OC: That last outing versus the Rangers, you came in out of the bullpen for five innings or so [ed. note: actually four innings pitched – zero runs allowed on five hits and one walk with three strike-outs]. Do you feel like having a performance like that against a team like the Rangers that obviously went deep into the post-season was a big confidence-booster for you going into this year?

GG: Yeah, I think it was a good note to end on. That's one of the best baseball teams around. They went to the World Series. I think what I was able to show everybody is that I belong there and that I can be successful. It was a great opportunity. It also helped, like you said, going into the off-season, it was just a little bit of a taste. It instills that drive and that motivation to do the extra reps when I am in the weightroom and just work a little bit harder to get a little bit closer.

OC: Have they adjusted your training program and all of the other starters' training programs at all with the modified spring schedule due to the Japan trip?

GG: Right now, I haven't really heard anything about that. The way I train is a little bit different than how most guys do it. I think it's actually one of the reasons why I am at where I am at. As far as that, I am going to continue to train this certain way and whatever happens we'll have to deal with it.
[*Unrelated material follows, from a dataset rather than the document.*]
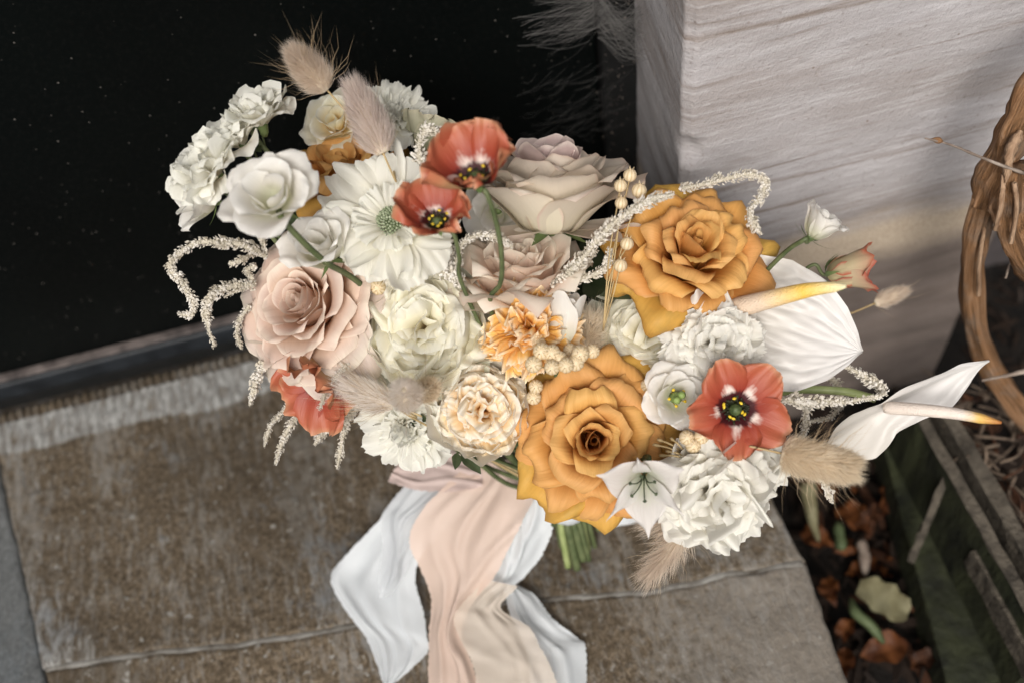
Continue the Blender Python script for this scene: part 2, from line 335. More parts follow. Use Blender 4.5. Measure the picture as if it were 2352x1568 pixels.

OC: When do you arrive in Phoenix?

GG: I arrive on February 18.

OC: I know it must be a little weird to be going to your first big league camp after having pitched for the big league team during the regular season, but is it exciting nonetheless to be going to your first big league camp?

GG: Absolutely. The last couple of years I have had the opportunity to ‘go across the street' [from the A's minor league complex at Papago to the big league complex at Phoenix Muni] and just be available if they needed me. I was never able to get into the game. I warmed up once. But it was a great experience anyway.

I think last year if I had been a part of [big league camp] that would have made the transition a little bit easier, but it is something that I am very excited about. It's definitely a fun time. I'm looking forward to seeing everybody and getting this season started.